Adam çıkmış “biz kaybettirdik, yine kaybettireceğiz” diyor. Adamın dünyası kaybettirmek üzerine kurulmuş. Sanki eski Yunan heykelleri canlanmış ta gelmiş sanıyorum adam konuşurken. Oysa siyasette zekâ sahibi insanlar görebilseydik, kaybettirmekten çok “birlikte kazanmaktan” bahseden ufuklar önümüzde olurdu.
Gün geldi “birlikte iyi salladık” dediniz, gün geldi “biz kaybettirdik, yine kaybettireceğiz” dediniz, gün geldi “yukarıdan emir geldi, cemaat olarak (kişisel düşüncemizi bir kenara koyarak, beynimiz yokmuş gibi davranarak) CHP’ye oy vereceğiz” dediniz.
Bu kadar şekilsiz, özünden, kendi milletinden uzak muhalefetin olduğu bir ülkede aile bakanının yaptığı yanlışları konuşmak ise ne yazık ki facebook meclisine kalıyor.

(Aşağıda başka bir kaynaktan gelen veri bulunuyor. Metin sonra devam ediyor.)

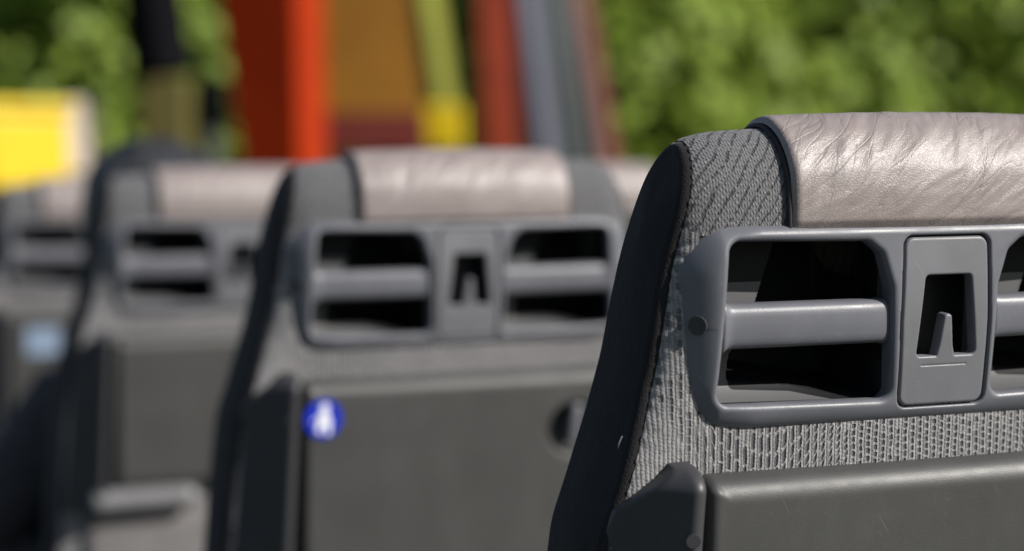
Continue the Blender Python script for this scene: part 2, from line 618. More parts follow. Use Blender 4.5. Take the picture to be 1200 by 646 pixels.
# ------------------------------------------------------------------ the seat
# side profile of the backrest (v, w): up the rear face, over the top, down the front
PROF, PROF_S = catmull([(-0.56, -0.026), (-0.40, -0.022), (-0.26, -0.017), (-0.15, -0.0135), (-0.09, -0.012), (-0.03, -0.012), (0.04, -0.0115), (0.070, -0.012),
                        (0.092, -0.0165), (0.107, -0.026), (0.1155, -0.037), (0.1185, -0.048), (0.115, -0.061), (0.104, -0.072), (0.084, -0.081),
                        (0.045, -0.089), (-0.01, -0.095), (-0.10, -0.098), (-0.25, -0.100), (-0.56, -0.10)], 620)
_d = np.gradient(PROF, axis=0)
PROF_N = np.stack([_d[:, 1], -_d[:, 0]], -1)
PROF_N /= np.linalg.norm(PROF_N, axis=1)[:, None]
if PROF_N[60, 1] < 0:
    PROF_N = -PROF_N
BV = np.array([-0.56, -0.42, -0.30, -0.20, -0.127, -0.105, -0.06, -0.025, 0.045, 0.075, 0.099, 0.112, 0.13])
BU = np.array([0.236, 0.235, 0.231, 0.224, 0.2165, 0.209, 0.1955, 0.1865, 0.1765, 0.1705, 0.1655, 0.162, 0.158])
_bk = np.exp(-(np.linspace(-2.2, 2.2, 41)) ** 2)
_bg = np.linspace(-0.62, 0.2, 821)
_bs = np.convolve(np.pad(np.interp(_bg, BV, BU), 20, mode='edge'), _bk / _bk.sum(), 'valid')


def half_width(v):
    return np.interp(v, _bg, _bs)


K_TOP = int(np.argmax(PROF[:, 0]))


def crown(t, v):
    """The top falls a little towards the sides."""
    return -0.0055 * np.abs(t) ** 2.2 * np.clip((v - 0.03) / 0.08, 0, 1)


def cover_point(t, k):
    """Point and outward normal of the knitted cover; t from -1 to 1 across the seat, k along the profile."""
    v, w = PROF[k, 0], PROF[k, 1]
    nv, nw = PROF_N[k, 0], PROF_N[k, 1]
    b = half_width(v)
    ed = np.clip((np.abs(t) * b - (b - 0.026)) / 0.026, 0, 1)
    amp = 0.0065 + 0.0095 * np.clip((0.085 - np.abs(v)) / 0.05, 0, 1) * (w > -0.05)
    drop = amp * (1 - np.sqrt(np.maximum(1 - (0.93 * ed) ** 2, 0)))
    bow_ = 0.0085 * (1 - t * t)
    return t * b, v + crown(t, v) - nv * drop, w - nw * drop + bow_ * np.clip((w + 0.07) / 0.04, 0, 1)


def fix_normals(o, outward_from):
    """Make normals point away from an inner point."""
    bm = bmesh.new()
    bm.from_mesh(o.data)
    bmesh.ops.recalc_face_normals(bm, faces=bm.faces)
    c = Vector(outward_from)
    s = sum((f.normal.dot(f.calc_center_median() - c)) * f.calc_area() for f in bm.faces)
    if s < 0:
        bmesh.ops.reverse_faces(bm, faces=bm.faces)
    bm.to_mesh(o.data)
    bm.free()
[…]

Böyle parlak bir gelecek önüne konulan AK Parti’nin ise, milletin sesine gerçekten kulak vermesi, İstanbul Sözleşmesi gibi dinamitleri milletten uzaklaştırması gerekmektedir.
Unutmayın, bu millet görür. Adınız AK Parti olsa da görür, CHP olsa da görür.
O yüzden millete oyun oynamaya çalışmayın. AK Parti’nin koltuklarını işgal etmiş o tilki suratlı rantçıları da görüyor bu millet. Mafyalık yapanları da biliyor, kahvaltı partisi verenleri de. O, her iktidar döneminde gördüğümüz nemacı zihniyetten sıyrılmadan, bu işin yürümeyeceğini AK Parti de bilmelidir.
Elinizde kılıçla gezerseniz, “güç bende artık” naraları atarsanız; o aynalara sığdıramadığınız egonuzu, etiketlerinizi, itibarınızı, seçim akşamı mora boyanmış şehir haritalarında görürsünüz.
Haftaya da inşaAllah kandırmanın diğer ama esas boyutunu görelim. Yaraya çare olacak merhemi hep birlikte keşfedelim.
Kalem, kılıçtan daha keskin ve daha etkili bir araçtır. Kalemini eğip bükmeden, omurgalı bir politikayla 16 yılı gazetecilikte doldurmak ise her kula nasip olmayacak bir başarıdır. Konya'nın yüz akı olan Memleket gazetemize çizgisini bozmadan devam edeceği nice 16 yıllar diler, teşekkürü bir borç biliriz.